In the interest of brevity, features of transceiver 400 that are similar or identical to those of transceiver 310 and transceiver 320 are not described again herein.

Different from transceiver 310 and transceiver 320, in transceiver 400 a parallel structure is used without a multiplexing structure (e.g., multiplexer) or a de-multiplexing structure (e.g., de-multiplexer). In the example shown in FIG. 4, four modulators (MZ 1, MZ 2, MZ 3 and MZ 4) are integrated on the same chip, e.g., SOI chip, while the receiver portion includes four discrete photodetectors PD.

The transmitter portion of transceiver 400 also includes an array of CDR modules, an array of MZ drivers coupled to the array of CDR modules, a single chip of the optical waveguide multiplexing structure coupled to the array of MZ drivers, and an array of lenses coupled to the single chip of the optical waveguide multiplexing structure. Additionally, the transmitter portion of transceiver 400 may also include a laser, a first lens coupled to the laser, an isolator coupled to the first lens, and a second lens coupled between the isolator and the single chip of the optical waveguide multiplexing structure.

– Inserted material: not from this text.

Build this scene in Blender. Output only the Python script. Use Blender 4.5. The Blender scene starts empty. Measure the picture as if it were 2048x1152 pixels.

The receiver portion of transceiver 400 also includes an array of lenses, an array of PDs coupled to the array of lenses, an array of TIA modules coupled to the array of PDs, and an array of CDR modules coupled to the array of TIA modules. At least the CDR modules and the TIA modules may be CMOS and fabricated by CMOS process.

Additional Note

Although some embodiments are disclosed above, they are not intended to limit the scope of the present disclosure. It will be apparent to those skilled in the art that various modifications and variations can be made to the disclosed embodiments of the present disclosure without departing from the scope or spirit of the present disclosure. In view of the foregoing, the scope of the present disclosure shall be defined by the following claims and their equivalents.

Claims

1. A transceiver, comprising:

a transmitter portion comprising an optical waveguide structure, the optical waveguide structure comprising multiple channels of optical waveguide modulators on a substrate; and

a receiver portion comprising at least one surface light illuminated photodetector.

2. The transceiver of claim 1, wherein the transmitter portion further comprises an optical waveguide multiplexing structure, and wherein the multiple channels of optical waveguide modulators are integrated with the optical waveguide multiplexing structure into an optical channel for transmission.

3. The transceiver of claim 1, wherein the transmitter portion further comprises an optical waveguide multiplexing structure, and wherein the multiple channels of optical waveguide modulators are arranged in parallel with the optical waveguide multiplexing structure into multiple channels of couplers on the substrate.

4. The transceiver of claim 1, wherein the multiple channels of optical waveguide modulators comprise Si modulators, Ge/Si modulators, or element III-V based modulators.

5. The transceiver of claim 1, wherein the substrate comprises a Si substrate, and wherein the multiple channels of optical waveguide modulators comprise Si modulators.

6. The transceiver of claim 2, wherein the optical waveguide multiplexing structure comprises an arrayed waveguide grating (AWG), ring filter, echelle grating, or cascaded multiple stages of filters on the substrate.

7. The transceiver of claim 1, wherein the optical waveguide structure comprises multiple channels of lasers on a substrate.

8. The transceiver of claim 7, wherein the transmitter portion further comprises an optical waveguide multiplexing structure, and wherein the multiple channels of lasers are integrated with the optical waveguide multiplexing structure into an optical channel.

9. The transceiver of claim 7, wherein the transmitter portion further comprises an optical waveguide multiplexing structure, and wherein the multiple channels of lasers are arranged in parallel with the optical waveguide multiplexing structure into multiple channels of couplers on the substrate.

10. The transceiver of claim 7, wherein the multiple channels of lasers comprise element III-V based lasers.

11. The transceiver of claim 7, wherein the substrate comprises an element III-V substrate, and wherein the multiple channels of lasers comprise element III-V based lasers.

12. The transceiver of claim 8, wherein the optical waveguide multiplexing structure comprises an arrayed waveguide grating (AWG), ring filter, echelle grating, or cascaded multiple stages of filters on the substrate.

13. The transceiver of claim 1, wherein the receiver portion comprises a plurality of surface illuminated devices and a discrete optical de-multiplexing structure, and wherein the surface illuminated devices are connected with the discrete optical de-multiplexing structure to form an optical channel for receiving.

14. The transceiver of claim 13, wherein the surface illuminated devices comprise Ge/Si photodetectors or element III-V photodetectors.

15. The transceiver of claim 13, wherein the surface illuminated devices comprise discrete photodetectors or a detector array.

16. The transceiver of claim 13, wherein the discrete optical de-multiplexing structure comprises a thin film filter.

17. The transceiver of claim 1, wherein the receiver portion comprises a plurality of surface illuminated devices and a discrete optical de-multiplexing structure, and wherein the surface illuminated devices and the discrete optical de-multiplexing structure are arranged in parallel into multiple fibers.

18. The transceiver of claim 17, wherein the surface illuminated devices comprise Ge/Si photodetectors or element III-V photodetectors.

19. The transceiver of claim 17, wherein the surface illuminated devices comprise discrete photodetectors or a detector array.

20. The transceiver of claim 17, wherein the discrete optical de-multiplexing structure comprises a thin film filter.